A exploração dos sistemas vivos em várias modalidades, desde ordem química até psicológica, torna de extrema urgência a adesão pela ecologia profunda. Em torno desse pensamento, gira o movimento popular global que reafirma conceitos diferentes dos anteriores. A ecologia profunda não separa seres humanos – ou qualquer outra coisa – do meio ambiente natural. O mundo não como uma coleção de objetos isolados, mas como uma rede de fenômenos que estão fundamentalmente interconectados e são interdependentes. A ecologia profunda definida por Capra, reconhece o valor intrínseco de todos os seres vivos e concebe os seres humanos apenas como um fio particular na teia da vida.

Portanto, pensar de forma dissociada do convencional, parece-me mais adequado aos que têm o relativo “privilégio” de estar à distância da tragédia que tem acometido tantas famílias nos últimos dias.
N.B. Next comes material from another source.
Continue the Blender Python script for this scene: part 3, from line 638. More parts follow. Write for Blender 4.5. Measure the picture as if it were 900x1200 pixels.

Problematizar o que poderia ter sido feito para minimizar tantos transtornos em caso de intempéries, é o dever dos que tiveram a oportunidade de acessar, em algum momento da vida, conteúdos que permitem a compreensão das respostas dadas pelos demais elementos da natureza às escolhas humanas sobre o manejo dos recursos naturais e dos espaços urbanos e/ou habitáveis. (Referências: CAPRA, Fridjof. A teia da vida: uma nova compreensão científica dos sistemas vivos, 1996; SANTOS, Boaventura de Souza. Um discurso sobre as ciências, 1995 | Imagem: Machacalis/MG, Dez.2021).